Edição de 1946 da Revista do Globo elencou “normas de comportamento” para pretendentes daquela época
Nos atuais “tempos modernos”, eivados de distopias, especialmente no que se refere ao comportamento de alguns adultos, e muitos jovens, esperar atenção e delicadeza na observação de regras de etiqueta talvez seja exigir demais. Embora, no passado, certas condutas tenham sido adotadas com exemplar êxito, tudo indica que o individualismo, agora reinante, já não comporta, infelizmente, um mínimo de boa educação. Uma reportagem da Revista do Globo, de 12 de outubro de 1946, nos oferece uma boa referência das preocupações de então. Diz a matéria:
“A conduta social deve se refletir na conversação, nos gestos e, de um modo geral, nas ações de cada um. Uma simples palavra que destoe ou um gesto menos dominado, muitas vezes, são o bastante para determinar mal-entendidos nas relações sociais. Cultivar as boas maneiras traz em si um duplo valor. Por um lado, encanta e conquista a amizade dos que nos rodeiam. Por outro lado, ajuda-nos a conseguir aquilo que outros, justamente por ignorar a etiqueta, jamais poderão alcançar. Seguir um código de conduta resulta em múltiplas vantagens, tanto para os homens como para as mulheres. É um modo de elevar a educação, e esta não distingue sexo.
Quando o homem deve tirar o chapéu? Na rua, a quem cabe a iniciativa do cumprimento? Tirar o chapéu é uma das mais elementares demonstrações de gentileza do homem. Esse gesto é indicado em inúmeras circunstâncias. Por exemplo: no ato de devolver um objeto que tenha caído no chão. Indispensável também ao ceder o lugar no bonde ou em qualquer outro veículo coletivo. Quanto ao cumprimento, este deve partir da moça. De que lado deve o homem caminhar na calçada em companhia de uma dama?

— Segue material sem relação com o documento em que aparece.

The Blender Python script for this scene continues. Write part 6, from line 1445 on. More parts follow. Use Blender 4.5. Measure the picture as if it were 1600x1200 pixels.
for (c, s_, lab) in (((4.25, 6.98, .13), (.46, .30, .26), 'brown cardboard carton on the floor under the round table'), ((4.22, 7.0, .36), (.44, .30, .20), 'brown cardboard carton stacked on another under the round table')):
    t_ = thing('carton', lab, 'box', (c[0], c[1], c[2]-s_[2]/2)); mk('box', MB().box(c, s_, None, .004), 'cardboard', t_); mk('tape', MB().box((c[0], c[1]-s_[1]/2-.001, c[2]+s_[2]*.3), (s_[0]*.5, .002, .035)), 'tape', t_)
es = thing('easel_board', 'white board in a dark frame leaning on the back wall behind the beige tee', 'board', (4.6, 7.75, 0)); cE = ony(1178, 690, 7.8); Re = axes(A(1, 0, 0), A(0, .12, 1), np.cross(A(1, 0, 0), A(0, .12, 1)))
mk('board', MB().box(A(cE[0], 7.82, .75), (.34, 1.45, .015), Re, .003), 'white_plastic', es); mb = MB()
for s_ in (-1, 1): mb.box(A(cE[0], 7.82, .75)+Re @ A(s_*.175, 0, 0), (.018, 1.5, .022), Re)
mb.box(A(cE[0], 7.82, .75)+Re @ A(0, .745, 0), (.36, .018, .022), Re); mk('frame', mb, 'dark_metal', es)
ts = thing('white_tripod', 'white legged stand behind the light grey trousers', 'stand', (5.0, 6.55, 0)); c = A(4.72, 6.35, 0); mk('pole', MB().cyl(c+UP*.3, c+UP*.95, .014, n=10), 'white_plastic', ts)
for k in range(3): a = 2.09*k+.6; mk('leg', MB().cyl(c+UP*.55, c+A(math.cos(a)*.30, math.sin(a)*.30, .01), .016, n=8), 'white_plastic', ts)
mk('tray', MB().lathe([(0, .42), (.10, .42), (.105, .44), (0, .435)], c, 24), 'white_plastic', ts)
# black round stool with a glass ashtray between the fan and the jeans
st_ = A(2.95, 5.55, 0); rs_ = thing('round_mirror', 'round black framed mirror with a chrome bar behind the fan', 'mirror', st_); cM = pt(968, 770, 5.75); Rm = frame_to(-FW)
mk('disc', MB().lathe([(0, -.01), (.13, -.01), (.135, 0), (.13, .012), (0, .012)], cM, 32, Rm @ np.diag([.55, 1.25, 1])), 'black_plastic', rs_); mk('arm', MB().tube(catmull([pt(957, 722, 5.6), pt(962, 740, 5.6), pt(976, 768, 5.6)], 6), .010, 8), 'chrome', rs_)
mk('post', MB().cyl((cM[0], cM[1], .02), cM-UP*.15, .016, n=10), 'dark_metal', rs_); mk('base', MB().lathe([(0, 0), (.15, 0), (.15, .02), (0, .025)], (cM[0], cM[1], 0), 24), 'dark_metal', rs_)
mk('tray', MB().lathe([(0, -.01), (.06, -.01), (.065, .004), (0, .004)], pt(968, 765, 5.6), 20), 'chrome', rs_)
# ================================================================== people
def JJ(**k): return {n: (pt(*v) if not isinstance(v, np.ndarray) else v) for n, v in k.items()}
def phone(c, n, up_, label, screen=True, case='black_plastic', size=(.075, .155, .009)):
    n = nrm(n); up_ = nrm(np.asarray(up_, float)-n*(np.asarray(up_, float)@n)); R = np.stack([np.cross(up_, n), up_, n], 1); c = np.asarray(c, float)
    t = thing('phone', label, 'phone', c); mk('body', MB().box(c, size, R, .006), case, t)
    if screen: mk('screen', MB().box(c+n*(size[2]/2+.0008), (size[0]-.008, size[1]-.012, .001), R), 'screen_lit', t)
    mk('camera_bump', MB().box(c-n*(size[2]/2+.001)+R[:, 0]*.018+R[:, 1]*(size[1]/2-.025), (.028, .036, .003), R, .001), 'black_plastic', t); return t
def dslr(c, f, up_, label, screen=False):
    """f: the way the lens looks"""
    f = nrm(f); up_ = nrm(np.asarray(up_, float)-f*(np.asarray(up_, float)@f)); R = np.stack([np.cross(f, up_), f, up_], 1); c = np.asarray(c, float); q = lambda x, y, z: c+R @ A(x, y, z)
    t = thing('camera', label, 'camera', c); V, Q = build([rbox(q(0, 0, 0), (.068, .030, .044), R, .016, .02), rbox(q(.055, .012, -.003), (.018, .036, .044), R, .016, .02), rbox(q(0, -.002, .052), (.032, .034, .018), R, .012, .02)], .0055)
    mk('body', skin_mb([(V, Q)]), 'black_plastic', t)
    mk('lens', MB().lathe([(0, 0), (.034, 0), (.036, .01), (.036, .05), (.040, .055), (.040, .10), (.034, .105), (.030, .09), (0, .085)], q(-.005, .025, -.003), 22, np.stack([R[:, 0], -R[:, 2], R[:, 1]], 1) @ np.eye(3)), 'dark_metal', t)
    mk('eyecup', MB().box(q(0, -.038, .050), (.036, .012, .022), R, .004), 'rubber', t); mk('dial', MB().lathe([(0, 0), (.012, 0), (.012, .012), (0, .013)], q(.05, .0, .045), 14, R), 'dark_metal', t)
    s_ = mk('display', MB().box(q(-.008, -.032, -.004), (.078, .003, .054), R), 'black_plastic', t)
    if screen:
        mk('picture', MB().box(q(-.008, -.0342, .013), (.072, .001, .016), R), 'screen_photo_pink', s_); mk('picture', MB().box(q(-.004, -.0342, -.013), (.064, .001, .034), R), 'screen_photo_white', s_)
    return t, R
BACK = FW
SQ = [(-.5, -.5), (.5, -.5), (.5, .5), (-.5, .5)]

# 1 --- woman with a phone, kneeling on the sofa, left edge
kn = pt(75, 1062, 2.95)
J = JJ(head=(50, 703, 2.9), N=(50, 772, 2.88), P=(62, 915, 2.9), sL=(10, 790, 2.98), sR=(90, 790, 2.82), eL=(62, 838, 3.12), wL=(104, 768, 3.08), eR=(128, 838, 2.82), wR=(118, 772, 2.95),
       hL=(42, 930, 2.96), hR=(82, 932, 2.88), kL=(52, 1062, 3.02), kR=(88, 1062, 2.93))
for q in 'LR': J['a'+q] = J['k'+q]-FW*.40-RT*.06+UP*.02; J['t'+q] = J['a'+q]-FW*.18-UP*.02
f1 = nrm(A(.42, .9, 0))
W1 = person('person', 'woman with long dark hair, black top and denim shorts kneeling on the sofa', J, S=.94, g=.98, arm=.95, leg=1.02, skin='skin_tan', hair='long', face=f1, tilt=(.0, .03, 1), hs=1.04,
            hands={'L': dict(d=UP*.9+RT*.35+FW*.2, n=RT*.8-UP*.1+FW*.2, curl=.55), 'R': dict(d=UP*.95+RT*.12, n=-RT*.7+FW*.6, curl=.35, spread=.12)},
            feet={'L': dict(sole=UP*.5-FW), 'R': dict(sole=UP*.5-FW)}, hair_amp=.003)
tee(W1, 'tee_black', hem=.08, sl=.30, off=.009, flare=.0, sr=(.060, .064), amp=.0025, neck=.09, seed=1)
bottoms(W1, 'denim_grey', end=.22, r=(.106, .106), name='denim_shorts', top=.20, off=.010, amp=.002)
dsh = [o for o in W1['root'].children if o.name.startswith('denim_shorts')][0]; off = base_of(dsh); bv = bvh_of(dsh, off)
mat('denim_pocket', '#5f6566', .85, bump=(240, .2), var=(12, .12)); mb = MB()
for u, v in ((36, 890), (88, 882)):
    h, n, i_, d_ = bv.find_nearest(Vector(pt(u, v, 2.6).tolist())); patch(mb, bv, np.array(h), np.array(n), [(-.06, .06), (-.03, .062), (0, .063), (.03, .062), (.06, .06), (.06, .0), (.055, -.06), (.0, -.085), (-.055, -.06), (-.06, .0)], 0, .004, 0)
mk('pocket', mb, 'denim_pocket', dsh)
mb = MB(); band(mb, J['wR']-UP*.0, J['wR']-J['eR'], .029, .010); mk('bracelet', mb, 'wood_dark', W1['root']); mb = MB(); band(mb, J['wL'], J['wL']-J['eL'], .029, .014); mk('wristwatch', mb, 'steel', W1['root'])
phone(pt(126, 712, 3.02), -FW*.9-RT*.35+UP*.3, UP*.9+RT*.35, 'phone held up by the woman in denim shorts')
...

A regra é tão antiga quanto atual: o cavalheiro reserva sempre o ‘lado de dentro’ para a moça, no sentido de protegê-la. Proteção talvez excessiva, mas de bom tom. Atenção: sem puxar pelo braço e sem palmadinhas no ombro, entenderam? Quem deve saltar primeiro do automóvel? De qualquer veículo, sempre o homem. Até porque ele deve ajudar a dama. Sem segurar a mão da moça o cavalheiro estende a sua para que ela possa apoiar com segurança seu cotovelo na mão dele. No restaurante, quem encomenda os pratos? O rapaz, é claro! Isso após discutirem discretamente suas preferências. Escolhida a mesa, a dama aguarda, em pé, o rapaz empurrar a cadeira enquanto ela senta. É correto colocar os cotovelos sobre a mesa? Jamais! Não há necessidade disso. Pode recusar uma repetição? Você não é obrigada a se empanturrar contra a vontade.
Qual presente deve a moça aceitar do rapaz com quem não tem compromisso? O presente é sempre ‘uma revelação’. Cuidado, muito cuidado. Joias, ou qualquer roupa íntima (meias, por exemplo), em hipótese alguma. Quando muito, lenços. Livro, é fino e útil. Flores, lírico, e por isso mesmo pouco perigoso. Deve a moça telefonar ao rapaz com quem passeou no dia anterior? Esse é um ponto de máxima atenção. Qual o modo mais rápido de perder um namorado? Por incrível que pareça: ‘telefonando ao rapaz’. É quase certo que os homens não gostam de ‘perseguição’. Melhor esperar.
Deve a moça agradecer ao rapaz, pelo fato de haver tido um companheiro no seu passeio? Sim, este agradecimento não pode deixar de ser feito. Fórmulas convencionais, tipo: ‘obrigado por ter saído comigo’, devem ser evitadas. Há infinitas maneiras de exprimir o sentimento de gratidão. Detalhe: o jovem não deve ser importuno, prolongando a conversa na porta ou portão. Se a companhia foi boa, isso não significa que se vá prendê-la a mais não poder. Não custa esperar pela outra vez…”
É certo que, com o passar do tempo, a gente quer que tudo mude e evolua. Sem a formalidade (hipocrisia?) do passado, as relações podem ser mais francas e sinceras. As mudanças só não precisam ser, necessariamente, rumo ao desrespeito. O ruim sempre será pior. É ou não é?